Issue



An elegant approach for building a business


01/01/2006







By Candace Stuart

It only takes the first three pages of “The Eye for Innovation” to understand the reasons for the successes behind Control Data and Robert Price, its former chairman, president and chief executive officer. Technology, Price writes, equals know-how. Innovation stands for problem solving.

So much for gizmos, gadgets and the fuzzy, long-winded descriptions that litter corporate board rooms and business school classrooms. Price distills business concepts to their essence in a fascinating analysis of a company that was founded nearly 50 years ago to provide high-end data processing and equipment primarily for scientific and defense users. It metamorphosed from computers to peripherals and finally services. It now exists as Ceridian Corp.

While Control Data may no longer be a well-known name in the world of high tech, one of its founders remains an icon. Seymour Cray, architect of supercomputers and the engineering genius behind several of Control Data’s early blockbuster systems, was among the dozen pioneers who helped grow the Minnesota startup. Within 12 years, the company went from having no products and only $600,000 into a corporation with a global presence and revenues in excess of $1 billion.


“The Eye for Innovation”
By Robert M. Price
(nonfiction, 329 pages, published in 2005 by Yale University Press, $30 in hardback)
Click here to enlarge image

Price, who rose up the executive ranks from general manager in the 1960s to president by 1981, credits a company culture that encouraged staff to use their know-how and problem-solving skills to beat competitors like IBM. Know-how led to a diverse set of products, from Cray’s powerful supercomputers to educational software and shareware. Problem-solving abilities helped managers recognize and create business opportunities.

Control Data added peripherals to its portfolio to provide a low-cost solution to support its computer business. Services took center stage when it became clear that clients needed more than hardware and software. Price takes some pleasure in noting that IBM, Control Data’s nemesis for most of its existence, has shifted its focus to services.

In many ways, “The Eye for Innovation” resembles the standard how-to books found in the business section of a bookstore. Price uses Control Data’s decades-long history to illustrate industrial, academic and governmental partnerships, employee relations and even civic responsibilities. He weaves stories of Control Data’s novel products, services and workplace concepts to guide managers.

If you want innovation, for instance, accept failure. Cray continued to head up a laboratory in Wisconsin despite some expensive design duds. That sent a strong signal to innovators that Control Data was sincere in its mission. But by 1985, Control Data’s enthusiasm for all good ideas created an unfocused and unprofitable business.

“There was too much attention to what might be the next opportunity and too little to the problems of the opportunities already in hand,” he writes. “... Every new services opportunity was exciting - it clearly had potential, even if poorly defined, and it was a great challenge to our capacity for innovation. What could be more enticing? And now the price had to be paid, and it was: in 1986, thirteen business units were sold or shut down.”
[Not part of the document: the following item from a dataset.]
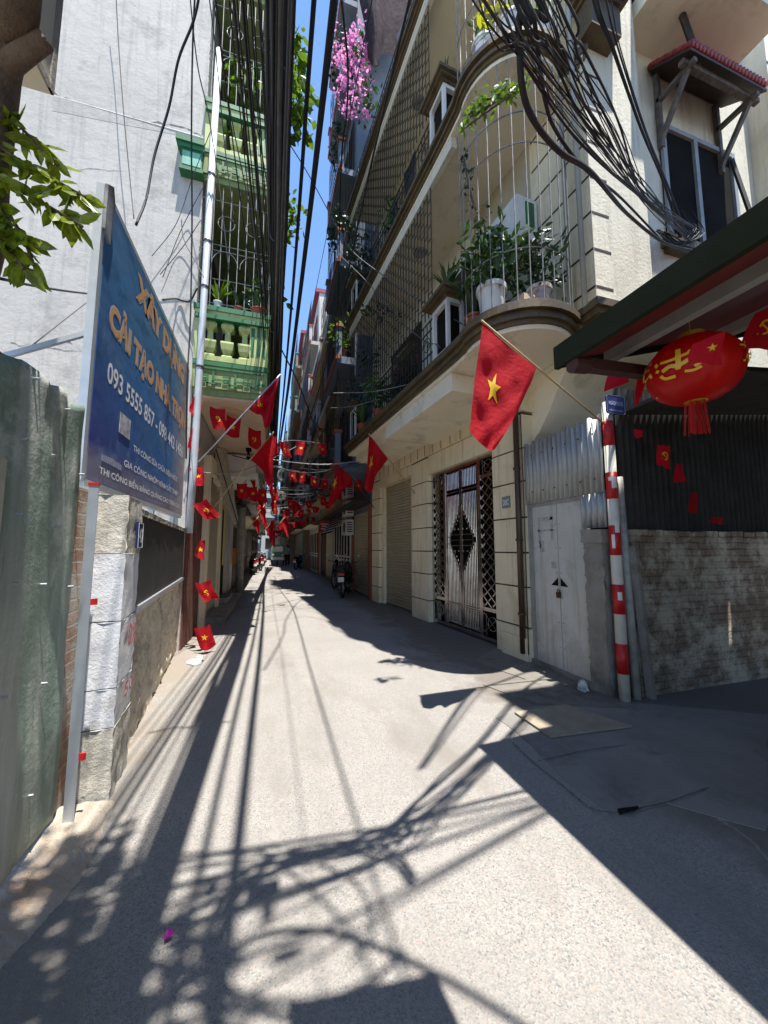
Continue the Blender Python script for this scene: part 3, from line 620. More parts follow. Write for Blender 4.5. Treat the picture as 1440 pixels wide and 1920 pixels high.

The cautionary tale reminds me of companies involved in emerging and platform technologies such as microsystems and nanotechnology. Innovation can become a siren song if it is isolated from customers’ needs, Price argues. Control Data survived its crisis, but not without scars.

I often wondered as I read the book which of today’s micro and nanotech companies will prove to be their generation’s Control Data. Are nanomaterials specialists such as Oxonica, Carbon Nanotechnologies Inc. or Nanophase Technologies poised to become leaders, like Control Data circa 1960? Are mature companies such as BASF, 3M, GE - and of course, IBM - breeding innovations, as Price claims Control Data did for its first three decades, that are based on micro and nanotechnology? The Control Data saga offers a compass for them all.